Friday, January 23, 2015

 

Real Musicians

E.K. Rand (1871-1945), Founders of the Middle Ages (Cambridge: Harvard University Press, 1928; rpt. New York: Dover Press, 1957), pp. 147-148 (on Boethius' De Musica; footnotes omitted):
Those of my readers who are musicians may be interested to know what, according to Boethius, a real musician is. There are three classes of people, he explains at the end of his first book, who have to do with music—performers, composers, and critics. Those of the first class, like harp-players, flute-players, and organists, must be excluded from the number of real musicians, since they are merely slaves. Their function is concerned with mere action, production, and is as subordinate and slavish as is the material body compared to the mind. Even a good performer is nothing more than a good slave.

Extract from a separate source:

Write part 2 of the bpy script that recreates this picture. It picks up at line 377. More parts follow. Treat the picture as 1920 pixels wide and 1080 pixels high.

Then there is the second class, the composers, who are impelled to music not by reason or philosophy, but by a certain instinct, or inspiration. The Muses are responsible for what they do, not they themselves. They too, therefore, must be counted out. There remains the third class, the critics. "They alone," he declares, "are the real musicians, since their function consists entirely in reason and philosophy, in a knowledge of modes and rhythms, of the varieties of melodies and their combinations, in short, of all the matters that I shall treat in Volume II, as well as of the achievements of the composers." I once asked a friend of mine, a musical critic of some note, what he thought of this doctrine. He replied that he thought that Boethius was considerably in advance of his time and of our own. I did not venture to submit Boethius's ideas to a performer or a composer.